Yes. Outstanding short-term member loans are generally deducted in full from retirement-benefit proceeds. (Social Security System)
Can an OFW claim SSS retirement while living abroad?
Yes. An OFW or former Filipino member residing abroad may file through My.SSS when the claim is eligible for online processing or through an SSS Foreign Representative for special cases. Bilateral agreements may also permit totalization and overseas payment of benefits. (Social Security System)
Can I combine my SSS and GSIS service?
Possibly. RA 7699 permits totalization when the member needs contributions or service from both systems to qualify. A certification of total GSIS contributions or creditable service is required. (Lawphil)
Is SSS retirement income taxable?
SSS benefit payments are exempt from taxes, fees, and charges and are generally protected from attachment, garnishment, levy, or seizure, except for a debt owed by the member to SSS.
Key Takeaways
- Optional SSS retirement at age 60 requires at least 120 contributions before the retirement semester and separation from work or cessation of self-employment.
- At age 65, a qualified member may claim even while still employed or self-employed.

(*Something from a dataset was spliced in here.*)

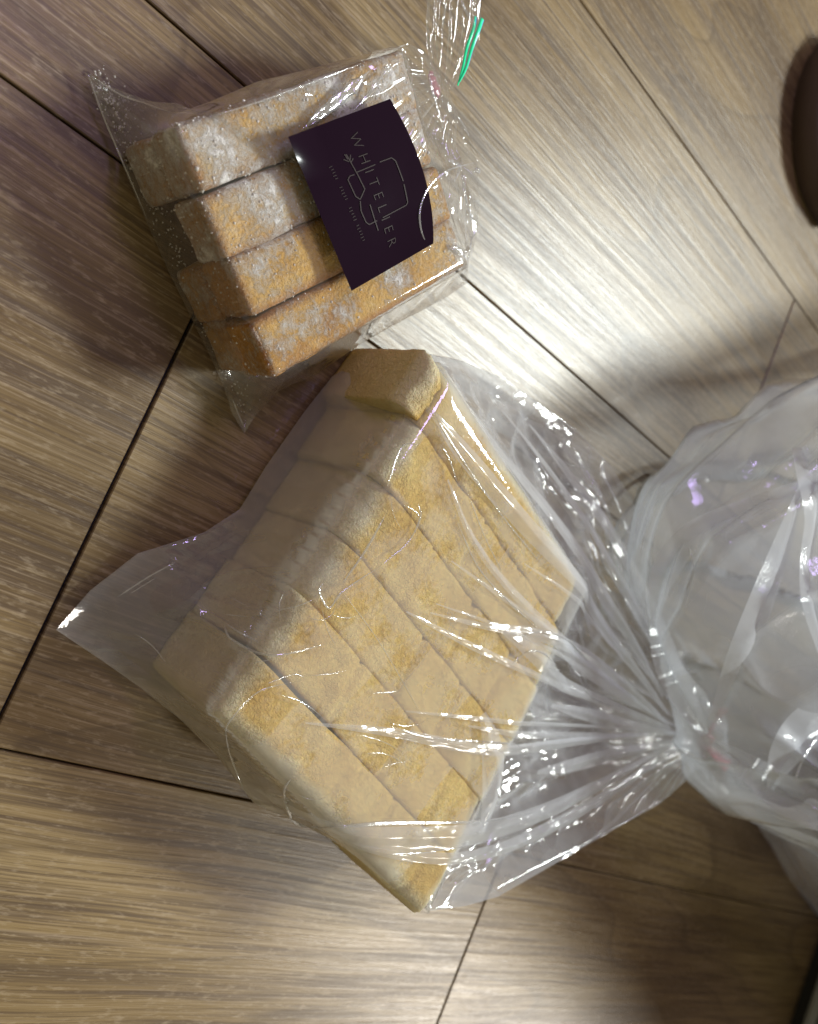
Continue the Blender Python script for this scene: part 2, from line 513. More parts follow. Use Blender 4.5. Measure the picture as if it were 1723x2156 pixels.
# ------------------------------------------------------------------ toast sticks
TZ = 0.052
TL, TR, BR, BL = (P(*q, TZ) for q in ((367, 258), (849, 103), (980, 559), (573, 803)))
sticks = [
    ("sugared toast stick at the back of the top layer, its crust whitest with sugar", 0),
    ("sugared toast stick second from the back of the top layer, half under the plum sticker", 1),
    ("golden toast stick with little sugar, third from the back of the top layer", 2),
    ("glazed golden toast stick at the front of the top layer, beside the bread loaf bag", 3),
    ("lower sugared toast stick under the back one, its dusty end showing at left", 0),
    ("lower toast stick pushed in, leaving a dark hollow at the stack's left end", 1),
    ("lower toast stick under the third top stick, its dusty end against the bag wall", 2),
    ("lower toast stick at the front bottom of the stack, nearest the bag's lower corner", 3)]
TOAST_TOPS = []
for n, (lab, i) in enumerate(sticks):
    upper = n < 4
    va, vb = i / 4, (i + 1) / 4
    a = (TL + (BL - TL) * (va + vb) / 2); b = (TR + (BR - TR) * (va + vb) / 2)
    w = np.linalg.norm(BL - TL) / 4 * 0.975
    L = np.linalg.norm(b - a)
    e = (b - a)[:2] / L
    jit = [0.000, -0.002, 0.0015, 0.0005][i] if upper else [-0.002, 0.040, 0.0, 0.002][i]
    ang = math.atan2(e[1], e[0]) + ([0.0, 0.012, -0.018, 0.0][i] if upper else [0, 0.02, 0.01, -0.02][i])
    hh = 0.0262 if upper else 0.0258
    z0 = 0.0262 if upper else 0.0004
    v, f, edge = rounded_box(L - (0.0 if upper else max(jit, 0)), w, hh, 0.0028, 0.0016, 0.0009, 5 + n)
    endf = np.clip((np.abs(v[:, 0]) - (L / 2 - 0.004)) / 0.003, 0, 1)
    sugar = [0.80, 0.70, 0.15, 0.10][i] + 0.25 * np.clip((-v[:, 0] - L * 0.30) / 0.02, 0, 1) * (1 if i < 3 else 0.4) + 0.35 * np.clip((v[:, 0] - L * 0.2) / 0.03, 0, 1)
    cen = (a + b) / 2
    o = thing("toast_stick", lab, "toast", (cen[0] + e[0] * jit * 0.5, cen[1] + e[1] * jit * 0.5, z0), "sugared toast sticks stacked in the small bag")
    o.rotation_euler = (0, 0, ang)
    mesh("crust", v, f, M_TOAST, o, attrs={'edge': edge, 'end': endf, 'sugar': sugar})
    # sugar crumbs stuck to the crust
    rr = np.random.default_rng(40 + n)
    nn = int([260, 240, 110, 70][i] * (1 if upper else 0.5))
    top = np.where((v[:, 2] > hh * 0.9) | (v[:, 0] < -L / 2 + 0.002))[0]
    bv, bf = [], []
    base = np.array([(1, 0, 0), (0, 1, 0), (-1, 0, 0), (0, -1, 0), (0, 0, 1), (0, 0, -0.6)], float)
    for q in rr.choice(top, nn):
        s = rr.uniform(0.00025, 0.0008) * (1.5 if rr.random() < 0.08 else 1)
        pts = base * s * rr.uniform(0.6, 1.3, (6, 3)) + v[q]
        k = len(bv)
        bv += list(pts)
        bf += [(k + x, k + y, k + 4) for x, y in ((0, 1), (1, 2), (2, 3), (3, 0))] + [(k + y, k + x, k + 5) for x, y in ((0, 1), (1, 2), (2, 3), (3, 0))]
    sg = mesh("sugar_crumbs", bv, bf, M_SUGAR, o)
    sg['kind'] = 'stuff'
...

- Members with fewer than 120 contributions may accept a lump sum or continue paying prospectively until they qualify for a pension.
- SSS uses the highest of three pension formulas based mainly on the AMSC and credited years of service.
- The regular pension may be supplemented by the ₱1,000 allowance, 13th-month pension, dependent’s pension, applicable Pension Reform Program increases, and a separate Pension Booster benefit.
- Review contribution postings, civil-registry information, dependents, loans, and disbursement details well before filing.
- Employer retirement pay under the Labor Code is separate from the SSS pension and may be payable in addition to it.
- Claims involving portability, foreign social security periods, guardianship, or record adjustments usually require branch or foreign-office processing.